But I did find a penny today, in the parking lot of the college where I registered for two more courses closer to the degree. This is a trapeze-swinging jump, as I think I am unemployed from my job, (will know more tomorrow), and paying out of pocket. It is taking half of everything I have, and that's the scary part. However, what could happen? Once I pay the car insurance, I will qualify for food stamps. Wegman's will honor generic prescriptions for $10 per 90 tablets. Without a job, I would be eligible for unemployment, yet don't think I can get any further student loans. I have one course in the spring left.
The part that squirrels me is that once my then health issues screwed up my waking memory to the point where I forgot to pay them their easy $75 for three months, the state required not only that "good faith" payment, but they also garnished my wages $200 a paycheck. So, $475 just to the government. This, combined with the lost ability to get student loans put me in a
financial bind precluding further attending grad school until the income tax refund arrived.

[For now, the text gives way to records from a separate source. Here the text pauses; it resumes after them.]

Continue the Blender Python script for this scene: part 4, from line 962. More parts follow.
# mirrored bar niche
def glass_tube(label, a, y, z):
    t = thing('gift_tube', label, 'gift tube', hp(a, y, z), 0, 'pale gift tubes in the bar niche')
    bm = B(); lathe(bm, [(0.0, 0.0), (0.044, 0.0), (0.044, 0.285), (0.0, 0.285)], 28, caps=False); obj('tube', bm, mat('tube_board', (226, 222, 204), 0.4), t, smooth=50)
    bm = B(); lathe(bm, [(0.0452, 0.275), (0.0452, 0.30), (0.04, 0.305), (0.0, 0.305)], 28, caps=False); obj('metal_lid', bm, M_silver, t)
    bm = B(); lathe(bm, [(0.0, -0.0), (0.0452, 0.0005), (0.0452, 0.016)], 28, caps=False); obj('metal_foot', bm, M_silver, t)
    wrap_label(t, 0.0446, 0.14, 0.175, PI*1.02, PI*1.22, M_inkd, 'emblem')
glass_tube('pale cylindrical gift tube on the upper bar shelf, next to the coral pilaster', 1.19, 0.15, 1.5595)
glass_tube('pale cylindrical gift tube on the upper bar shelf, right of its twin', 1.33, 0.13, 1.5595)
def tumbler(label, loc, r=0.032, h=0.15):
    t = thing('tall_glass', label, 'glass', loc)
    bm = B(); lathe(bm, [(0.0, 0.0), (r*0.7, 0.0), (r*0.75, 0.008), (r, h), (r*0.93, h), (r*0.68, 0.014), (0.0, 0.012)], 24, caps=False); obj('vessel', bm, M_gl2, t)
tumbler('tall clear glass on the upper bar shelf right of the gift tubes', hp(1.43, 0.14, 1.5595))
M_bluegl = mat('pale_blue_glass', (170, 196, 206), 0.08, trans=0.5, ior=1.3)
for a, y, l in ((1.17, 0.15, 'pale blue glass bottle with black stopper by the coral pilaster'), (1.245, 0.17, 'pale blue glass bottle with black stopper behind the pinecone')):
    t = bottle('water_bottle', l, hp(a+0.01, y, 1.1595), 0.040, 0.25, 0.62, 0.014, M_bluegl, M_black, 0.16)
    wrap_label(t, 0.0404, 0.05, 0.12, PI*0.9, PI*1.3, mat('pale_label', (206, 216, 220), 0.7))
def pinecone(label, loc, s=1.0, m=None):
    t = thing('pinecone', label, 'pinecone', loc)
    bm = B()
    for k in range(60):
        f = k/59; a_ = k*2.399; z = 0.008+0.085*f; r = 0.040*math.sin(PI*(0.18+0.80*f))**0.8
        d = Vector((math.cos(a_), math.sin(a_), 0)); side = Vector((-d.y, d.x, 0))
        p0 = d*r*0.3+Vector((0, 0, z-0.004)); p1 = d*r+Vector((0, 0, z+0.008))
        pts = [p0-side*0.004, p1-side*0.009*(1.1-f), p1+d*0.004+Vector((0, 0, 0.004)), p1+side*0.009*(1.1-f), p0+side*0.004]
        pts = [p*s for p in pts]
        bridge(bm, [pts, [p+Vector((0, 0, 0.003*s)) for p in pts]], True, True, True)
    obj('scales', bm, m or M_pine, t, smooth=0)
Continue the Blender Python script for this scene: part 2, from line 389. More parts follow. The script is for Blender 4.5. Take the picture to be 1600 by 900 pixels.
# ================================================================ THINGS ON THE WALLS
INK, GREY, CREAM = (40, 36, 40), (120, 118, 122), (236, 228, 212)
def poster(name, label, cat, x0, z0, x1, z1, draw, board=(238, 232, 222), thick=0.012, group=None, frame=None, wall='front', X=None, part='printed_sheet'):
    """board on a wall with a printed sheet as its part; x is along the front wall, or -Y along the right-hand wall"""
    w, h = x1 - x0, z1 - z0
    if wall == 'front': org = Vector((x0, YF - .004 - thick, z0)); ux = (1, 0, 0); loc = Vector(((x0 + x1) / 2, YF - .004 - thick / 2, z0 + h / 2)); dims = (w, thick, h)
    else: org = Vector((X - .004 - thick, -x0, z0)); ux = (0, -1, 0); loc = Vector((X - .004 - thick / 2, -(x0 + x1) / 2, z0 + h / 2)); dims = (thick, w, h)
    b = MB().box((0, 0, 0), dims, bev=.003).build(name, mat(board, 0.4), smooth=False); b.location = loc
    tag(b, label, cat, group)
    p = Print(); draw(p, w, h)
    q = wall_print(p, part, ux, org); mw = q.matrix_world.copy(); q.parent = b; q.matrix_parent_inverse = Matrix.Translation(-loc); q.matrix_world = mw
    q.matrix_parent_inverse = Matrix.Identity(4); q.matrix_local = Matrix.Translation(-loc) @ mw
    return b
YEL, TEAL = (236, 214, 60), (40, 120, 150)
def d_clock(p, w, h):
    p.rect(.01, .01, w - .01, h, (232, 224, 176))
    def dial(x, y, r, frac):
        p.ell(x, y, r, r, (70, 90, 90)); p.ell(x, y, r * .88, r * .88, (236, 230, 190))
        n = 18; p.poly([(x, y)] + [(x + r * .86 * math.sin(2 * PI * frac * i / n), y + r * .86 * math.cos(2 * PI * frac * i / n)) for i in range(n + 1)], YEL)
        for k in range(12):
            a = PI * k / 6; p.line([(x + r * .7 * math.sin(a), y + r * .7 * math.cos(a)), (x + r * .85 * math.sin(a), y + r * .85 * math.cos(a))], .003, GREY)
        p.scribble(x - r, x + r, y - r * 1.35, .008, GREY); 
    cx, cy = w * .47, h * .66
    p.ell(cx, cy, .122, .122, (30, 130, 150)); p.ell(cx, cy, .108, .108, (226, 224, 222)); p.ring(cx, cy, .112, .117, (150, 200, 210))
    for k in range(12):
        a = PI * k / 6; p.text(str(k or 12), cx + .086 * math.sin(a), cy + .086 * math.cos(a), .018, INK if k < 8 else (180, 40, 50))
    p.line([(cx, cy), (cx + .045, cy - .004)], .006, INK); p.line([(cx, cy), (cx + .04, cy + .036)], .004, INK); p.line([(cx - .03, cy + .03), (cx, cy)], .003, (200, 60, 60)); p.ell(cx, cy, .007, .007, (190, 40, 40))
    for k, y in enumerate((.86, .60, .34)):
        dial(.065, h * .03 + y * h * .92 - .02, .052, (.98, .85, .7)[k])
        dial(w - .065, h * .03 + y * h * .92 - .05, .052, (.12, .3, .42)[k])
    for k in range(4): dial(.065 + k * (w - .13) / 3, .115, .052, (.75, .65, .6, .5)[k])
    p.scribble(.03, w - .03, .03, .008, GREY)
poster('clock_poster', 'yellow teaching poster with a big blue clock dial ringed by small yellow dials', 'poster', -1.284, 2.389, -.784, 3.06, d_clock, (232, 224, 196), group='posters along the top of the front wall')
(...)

Life was later hit by the bag of wet mice that had the last two courses needed for the degree given on Thursday nights at the same time. Even if my head was on straight, it wouldn't have happened. So, employing either catalyst, I am losing my job which wanted the master's degree by midnight, tonight. A note is in to Albany from the union, bless 'em, and there may be a last minute reprieve. Results like this are really in the state's best interest as well, for without employment at my age, what are the options?
I am not going down the litany of worries, because frankly, being back in college feels terrific. The health issues ever dissipate, and I will always have a hot shower as long as I live where I am. Who knows where this will land me? A new adventure, this, with old skill sets of living on a string. It may even force me to paint pictures to sell. Dumpster dive. Catch a brown goose for dinner. Move in with my son and his girlfriend (just kidding on the last one, Buzz).
So this is where I am, and it's a far better place than three days ago, when despair clutched in an iron grip. Even then, pennies found meant something good. I don't know why people just throw them away, a good place to find them is in the area behind a do-it-yourself car wash, where people vacuum their cars. They'll toss eight pennies on the ground, but save out the one nickel.
I have a day tomorrow, of getting books and assignments, of going in to get more personal belongings out of the classroom. Not waiting for results, I can always haul stuff back. Sleep is calling to me, sleep under an orange moon just rising in the east. Have to plan, have to think, it is a thing of interest to me, this happenstance, a puzzle to be conjured.
Lord, the children. Let them sleep well, this life is not for the drowsy. Good night.